> Task directions
Pictures do not belong in the output. Reproduce exactly the lines from the start of the records through the line with "COL = sc.collection".

## START Working data

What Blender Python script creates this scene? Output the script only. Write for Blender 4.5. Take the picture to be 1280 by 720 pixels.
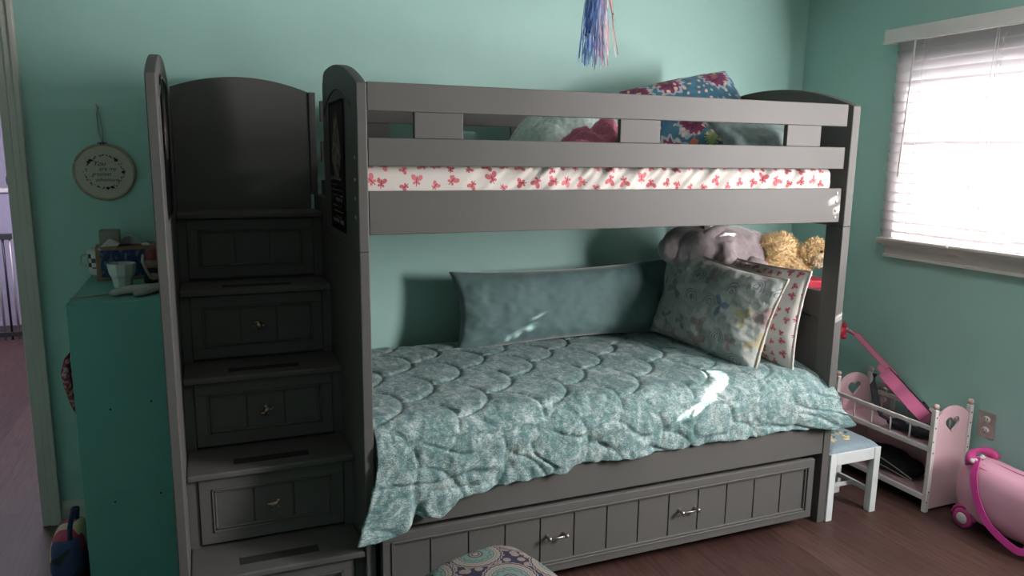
import bpy, bmesh, math, random
import numpy as np
from mathutils import Vector, Matrix, noise
PI = math.pi
random.seed(7)
sc = bpy.context.scene
for o in list(bpy.data.objects): bpy.data.objects.remove(o)
COL = sc.collection

# ------------------------------------------------------------ camera
cam = bpy.data.cameras.new('camera'); camo = bpy.data.objects.new('camera', cam); COL.objects.link(camo)
YAW, PITCH, ROLL, FPX = 0.38780196, -0.17585076, 0.01288936, 939.998
f_ = Vector((math.sin(YAW)*math.cos(PITCH), math.cos(YAW)*math.cos(PITCH), math.sin(PITCH)))
r_ = Vector((math.cos(YAW), -math.sin(YAW), 0)); u_ = r_.cross(f_)
r2 = r_*math.cos(ROLL)+u_*math.sin(ROLL); u2 = -r_*math.sin(ROLL)+u_*math.cos(ROLL)
camo.matrix_world = Matrix(((r2.x, u2.x, -f_.x, 0), (r2.y, u2.y, -f_.y, 0), (r2.z, u2.z, -f_.z, 1.616), (0, 0, 0, 1)))
cam.sensor_width = 36; cam.lens = 36*FPX/1280; cam.clip_start = 0.05
sc.camera = camo
# ------------------------------------------------------------ light and exposure
sc.view_settings.view_transform = 'Standard'; sc.view_settings.look = 'None'
sc.view_settings.exposure = 0.42; sc.view_settings.gamma = 1; sc.view_settings.use_curve_mapping = False
world = bpy.data.worlds.new('sky'); sc.world = world; world.use_nodes = True
bg = world.node_tree.nodes['Background']; bg.inputs[0].default_value = (0.78, 0.86, 1.0, 1); bg.inputs[1].default_value = 1.3
SUN_DIR = Vector((-1, 0.35, -0.45)).normalized()
def add_light(name, kind, loc, energy, color=(1, 1, 1), direction=None, size=None, angle=None):
    d = bpy.data.lights.new(name, kind); d.energy = energy; d.color = color
    if kind == 'AREA':
        d.shape = 'RECTANGLE'; d.size, d.size_y = size
    if angle is not None: d.angle = angle
    o = bpy.data.objects.new(name, d); COL.objects.link(o); o.location = loc
    if direction is not None: o.rotation_euler = Vector(direction).to_track_quat('-Z', 'Y').to_euler()
    return o
W, XR, XL, YF, H = 3.58, 3.29, -1.9, -1.6, 2.62        # back wall, right wall, left wall, front wall, ceiling
add_light('sun', 'SUN', (6, 0, 5), 42, (1, 0.95, 0.88), SUN_DIR, angle=math.radians(0.53))
# daylight through the blind window and an added unseen window in the right-hand wall (lamps outside the glass)
add_light('daylight_blind_window', 'AREA', (XR+0.30, 2.12, 1.62), 34, (1.0, 0.93, 0.96), (-1, 0, 0.0), (1.7, 1.1))
add_light('added_window_light', 'AREA', (XR+0.10, 0.73, 1.70), 118, (1.0, 0.92, 0.92), (-1, 0.7, 0.05), (0.55, 0.95))
add_light('added_fill_light', 'AREA', (2.2, 1.15, H-0.055), 9, (0.97, 0.97, 1.0), (0, 0, -1), (0.5, 0.5))  # unseen fill lamp, added to brighten the right wall
add_light('hall_daylight', 'AREA', (-1.5, 6.2, 2.35), 42, (0.93, 0.88, 1.0), (0, 0.1, -1), (1.6, 1.4))

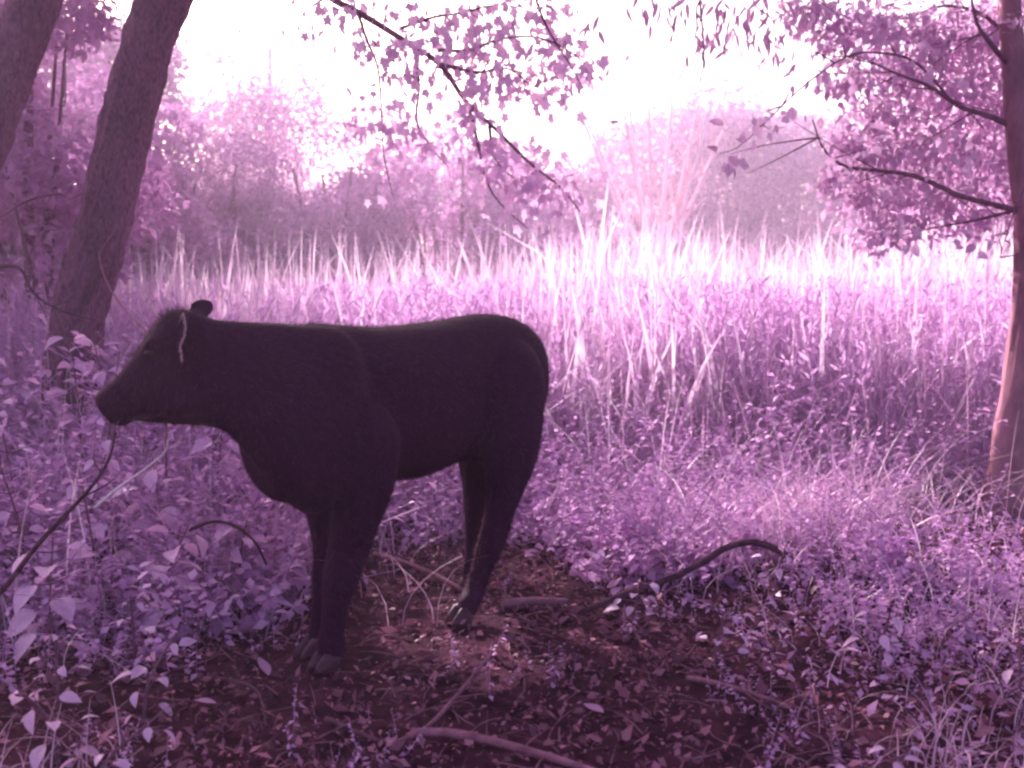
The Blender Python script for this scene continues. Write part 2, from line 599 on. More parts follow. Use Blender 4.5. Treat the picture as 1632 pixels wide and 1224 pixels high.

## END Working data

> Exercise output
What Blender Python script creates this scene? Output the script only. Write for Blender 4.5. Take the picture to be 1280 by 720 pixels.
import bpy, bmesh, math, random
import numpy as np
from mathutils import Vector, Matrix, noise
PI = math.pi
random.seed(7)
sc = bpy.context.scene
for o in list(bpy.data.objects): bpy.data.objects.remove(o)
COL = sc.collection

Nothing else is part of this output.